Was aber bringt uns die Tesla-Gigafactory?
Was aber bringt uns die Gigafactory, haben die brandenburgische Regierung und die Berliner Verwaltung, dem Global Player überhaupt etwas entgegenzusetzen? Die Wasserversorgung in der Region mag in Gefahr sein, die Wälder werden abgeholzt, wir reden von autofreien Städten, doch kommt ein milliardenschwerer Autobauer um die Ecke, schon fallen alle Schranken. Diese Anzeige empfand ich als Schlag ins Gesicht. Sie zeigt, wohin es mit der Stadt, vielmehr mit der Gesellschaft geht. Profit über alles. Einmal mehr.
Wertschöpfung, Wachstum, Expansion. Hat das alles den Planeten nicht an den Rand des Ruins gebracht? Protestieren nicht gerade gegen diese Logik die Kids von Fridays for Future, denen die Politiker scheinheilig auf die Schultern klopfen. Es nicht einmal ein Skandal, alle wissen das. Binsenweisheiten. Langweilig. So läuft das Business. Neoliberale Parolen wie „Jeder ist seines Glückes Schmied“ hallen im Raum. Längst weiß man, dass das grober Unfug ist und die Resignation wird zum bestimmenden Gefühl.
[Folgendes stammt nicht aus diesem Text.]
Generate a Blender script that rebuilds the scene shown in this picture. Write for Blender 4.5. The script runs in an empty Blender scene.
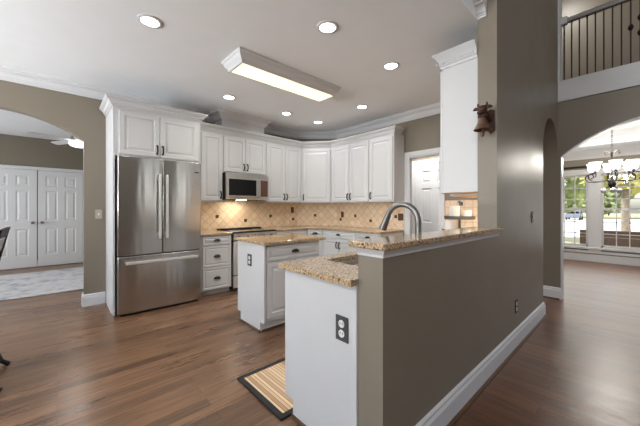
import bpy, bmesh, math, random
from mathutils import Vector, Matrix
random.seed(7)
R = math.radians
sc = bpy.context.scene
col = sc.collection

# ------------------------------------------------------------------ camera, world, light, exposure
EYE = 1.25
YAW = math.atan(320 / 290.0)
cam = bpy.data.objects.new('camera', bpy.data.cameras.new('camera'))
col.objects.link(cam)
cam.data.sensor_width = 36.0
cam.data.lens = 290.0 / 640.0 * 36.0
cam.data.shift_y = -5.0 / 640.0
cam.data.clip_start = 0.02
cam.data.clip_end = 400
cam.location = (0, 0, EYE)
fwd = Vector((math.cos(YAW), math.sin(math.pi / 2 - (math.pi / 2 - YAW)), 0))
cam.rotation_euler = (R(90), 0, math.atan2(math.sin(YAW), math.cos(YAW)) - R(90))
sc.camera = cam

sc.view_settings.view_transform = 'Standard'
sc.view_settings.look = 'None'
sc.view_settings.gamma = 1.0
sc.view_settings.use_curve_mapping = False
sc.view_settings.exposure = 0.0
sc.cycles.use_denoising = True
sc.cycles.max_bounces = 10
sc.cycles.diffuse_bounces = 5

w = bpy.data.worlds.new('world'); sc.world = w; w.use_nodes = True
nt = w.node_tree; nt.nodes.clear()
sky = nt.nodes.new('ShaderNodeTexSky'); sky.sky_type = 'NISHITA'; sky.sun_disc = False
sky.sun_elevation = R(48); sky.sun_rotation = R(200); sky.air_density = 1.0; sky.dust_density = 2.0
bg = nt.nodes.new('ShaderNodeBackground'); bg.inputs['Strength'].default_value = 0.45
ow = nt.nodes.new('ShaderNodeOutputWorld')
nt.links.new(sky.outputs[0], bg.inputs[0]); nt.links.new(bg.outputs[0], ow.inputs[0])

def lin(c):
    c = c / 255.0
    return c / 12.92 if c <= 0.04045 else ((c + 0.055) / 1.055) ** 2.4
def rgb(r, g, b): return (lin(r), lin(g), lin(b), 1.0)

def area(name, loc, rot, sx, sy, power, color=(1, 1, 1), parent=None, shape='RECTANGLE', spread=180):
    l = bpy.data.lights.new(name, 'AREA'); l.shape = shape; l.size = sx; l.size_y = sy
    l.energy = power; l.color = color; l.spread = R(spread)
    o = bpy.data.objects.new(name, l); col.objects.link(o)
    o.location = loc; o.rotation_euler = rot
    if parent: o.parent = parent
    return o

# sun outdoors, and area lamps for daylight, most of them at windows
sn = bpy.data.objects.new('sun', bpy.data.lights.new('sun', 'SUN')); col.objects.link(sn)
sn.data.energy = 7.0; sn.data.angle = R(2); sn.data.color = (1, .95, .86)
sn.rotation_euler = Vector((.30, -.72, -.75)).to_track_quat('-Z', 'Y').to_euler()
area('daylight_breakfast', (-3.97, 2.9, 1.45), (0, R(-90 - 74), 0), 1.9, 2.6, 545, (0.95, 0.98, 1.0))
area('daylight_great_left', (-3.97, -2.0, 1.6), (0, R(-90 - 10), 0), 2.1, 3.0, 9, (0.97, 0.985, 1.0))
area('fill_great_upper', (-3.97, -2.0, 4.2), (0, R(-90), 0), 1.4, 3.0, 140, (0.97, 0.985, 1.0))  # added fill for the balcony edge and loft; no window behind it
area('daylight_great_front', (3.6, -4.47, 1.7), (R(90), 0, 0), .55, 2.5, 11, (0.97, 0.98, 1.0))
area('daylight_hall', (-2.97, 6.8, 1.5), (0, R(-90), 0), 1.6, 1.8, 78, (0.95, 0.98, 1.0))
area('daylight_dining', (9.22, 0.7, 1.15), (0, R(90), 0), 1.7, 2.4, 20, (0.97, 0.99, 1.0))

# ------------------------------------------------------------------ materials
def new_mat(name):
    m = bpy.data.materials.new(name); m.use_nodes = True
    return m, m.node_tree, m.node_tree.nodes['Principled BSDF']
def N(t, kind, **kw):
    n = t.nodes.new(kind)
    for k, v in kw.items(): setattr(n, k, v)
    return n
def coords(t, scale=(1, 1, 1), rot=(0, 0, 0), kind='Object'):
    tc = N(t, 'ShaderNodeTexCoord'); mp = N(t, 'ShaderNodeMapping')
    mp.inputs['Scale'].default_value = scale; mp.inputs['Rotation'].default_value = rot
    t.links.new(tc.outputs[kind], mp.inputs[0])
    return mp.outputs[0]
def ramp(t, src, stops):
    r = N(t, 'ShaderNodeValToRGB'); e = r.color_ramp.elements
    e[0].position, e[0].color = stops[0]; e[1].position, e[1].color = stops[-1]
    for p, c in stops[1:-1]:
        x = e.new(p); x.color = c
    t.links.new(src, r.inputs[0]); return r.outputs[0]
def noise(t, vec, scale, detail=3, rough=0.55):
    n = N(t, 'ShaderNodeTexNoise'); n.inputs['Scale'].default_value = scale
    n.inputs['Detail'].default_value = detail; n.inputs['Roughness'].default_value = rough
    t.links.new(vec, n.inputs['Vector']); return n.outputs['Fac']
def mix(t, fac, a, b, mode='MIX'):
    m = N(t, 'ShaderNodeMix', data_type='RGBA', blend_type=mode)
    for s, i in ((fac, 0), (a, 6), (b, 7)):
        if hasattr(s, 'is_linked'): t.links.new(s, m.inputs[i])
        else: m.inputs[i].default_value = s
    return m.outputs[2]
def bump(t, b, h, strength=0.1, dist=0.01):
    n = N(t, 'ShaderNodeBump'); n.inputs['Strength'].default_value = strength; n.inputs['Distance'].default_value = dist
    t.links.new(h, n.inputs['Height']); t.links.new(n.outputs[0], b.inputs['Normal'])
def mrange(t, src, lo, hi):
    n = N(t, 'ShaderNodeMapRange'); n.inputs[3].default_value = lo; n.inputs[4].default_value = hi
    t.links.new(src, n.inputs[0]); return n.outputs[0]

def plain(name, c, rough=0.5, metal=0.0, spec=0.5, var=0.03, coat=0.0, scale=6):
    m, t, b = new_mat(name)
    n = noise(t, coords(t), scale, 3)
    d = tuple(max(0, x * (1 - var)) for x in c[:3]) + (1,)
    l = tuple(min(1, x * (1 + var)) for x in c[:3]) + (1,)
    t.links.new(ramp(t, n, [(0.3, d), (0.7, l)]), b.inputs['Base Color'])
    b.inputs['Roughness'].default_value = rough; b.inputs['Metallic'].default_value = metal
    b.inputs['Specular IOR Level'].default_value = spec; b.inputs['Coat Weight'].default_value = coat
    return m
def emit(name, c, strength, base=None):
    m, t, b = new_mat(name)
    b.inputs['Base Color'].default_value = base or c
    b.inputs['Emission Color'].default_value = c; b.inputs['Emission Strength'].default_value = strength
    return m

M = {}
def wall_paint(name, c, rough):
    m, t, b = new_mat(name)
    co = coords(t)
    n = noise(t, co, 2.2, 3); n2 = noise(t, co, 160, 2)
    t.links.new(ramp(t, n, [(0.3, tuple(x * .97 for x in c[:3]) + (1,)), (0.7, c)]), b.inputs['Base Color'])
    t.links.new(mrange(t, noise(t, co, 3.1, 4), rough - .07, rough + .07), b.inputs['Roughness'])
    bump(t, b, n2, 0.05, 0.002)
    return m
M['taupe'] = wall_paint('taupe_wall_paint', rgb(131, 122, 108), 0.42)
M['hall'] = wall_paint('hall_wall_paint', rgb(126, 118, 104), 0.55)
M['ceil'] = plain('ceiling_paint', rgb(238, 241, 244), 0.8, var=.01)
M['trim'] = plain('white_trim_paint', rgb(213, 214, 216), 0.38, var=.01)
M['cab'] = plain('white_cabinet_paint', rgb(205, 206, 208), 0.36, var=.012)
M['black'] = plain('black_bronze', rgb(20, 19, 19), 0.5, 0.2)
M['iron'] = plain('dark_iron', rgb(36, 30, 27), 0.5, 0.3)
M['rubber'] = plain('black_rubber', rgb(28, 28, 30), 0.7)
M['plate'] = plain('slate_plate', rgb(70, 70, 72), 0.5)
M['white'] = plain('white_plastic', rgb(228, 228, 226), 0.4)
M['ceramic'] = plain('white_ceramic', rgb(225, 222, 218), 0.3)
M['blackglass'] = plain('black_glass', rgb(14, 14, 15), 0.08)
M['almond'] = plain('almond_plate', rgb(176, 164, 146), .45)
M['bronze'] = plain('bronze_plate', rgb(96, 70, 52), 0.4, 0.5)
M['zinc'] = plain('grey_zinc', rgb(96, 98, 100), 0.5, 0.4, var=.1)
M['copper'] = plain('aged_copper', rgb(108, 82, 68), 0.45, 0.6, var=.25, scale=40)
M['rust'] = plain('rusty_brown_iron', rgb(70, 45, 36), 0.6, 0.4, var=.3, scale=40)
M['wood_in'] = plain('raw_maple', rgb(214, 170, 112), 0.5, var=.1)
M['shoe'] = plain('stained_wood', rgb(92, 66, 46), 0.45, var=.15)
M['mwsteel'] = plain('microwave_steel', rgb(196, 196, 195), .3, .92)
M['bright'] = plain('satin_steel_handle', rgb(225, 225, 224), 0.42, .75)
M['faucet'] = plain('faucet_steel', rgb(128, 127, 125), 0.36, .9)
M['chrome'] = plain('brushed_nickel', rgb(150, 148, 145), 0.25, 1.0)
M['knob'] = plain('satin_nickel', rgb(150, 146, 140), 0.3, 1.0)
M['grey_fab'] = plain('grey_fabric', rgb(160, 160, 165), 0.85, var=.1, scale=80)
M['lamp'] = emit('led_lens', (1, 0.98, 0.95, 1), 9.0)
M['bell_glass'] = emit('lit_frosted_glass', (1, 0.97, 0.92, 1), 1.6)
M['fanlamp'] = emit('fan_lamp', (1, 0.98, 0.95, 1), 3.0)
M['hoodlamp'] = emit('hood_lamp', (1, 0.8, 0.5, 1), 12.0)
M['fan'] = plain('white_fan_blade', rgb(225, 225, 228), 0.5)
M['bark'] = plain('bark', rgb(150, 138, 122), 0.9, var=.25, scale=12)
M['concrete'] = plain('pale_concrete', rgb(205, 200, 190), 0.9, var=.08)
M['asphalt'] = plain('sunlit_road', rgb(215, 212, 208), 0.9, var=.05)
M['car'] = plain('blue_grey_car_paint', rgb(120, 126, 138), 0.25)
M['tyre'] = plain('tyre', rgb(25, 25, 26), 0.8)
M['house_roof'] = plain('roof_shingle', rgb(120, 112, 108), 0.9, var=.1)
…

Was wird also passieren mit Tesla in Grünheide? Der ohnehin unter Druck stehende Berliner Wohnungsmarkt wird noch etwas mehr unter Druck geraten, wenn die neuen Herren und Damen nach entsprechenden Domizilen greifen. Die Natur leidet, das Umland wird versiegelt, die Gewinne fließen ab, Steuergeld in Form von Subventionen zu. Aber Hey, die „Bonität ist natürlich gesichert“. Ich will ganz sicher keinen Kommunismus, aber vielleicht doch eine etwas andere Welt. Die Hoffnung stirbt bekanntlich zuletzt und etwas gesundes Klassenbewusstsein wäre für den Anfang ganz gut.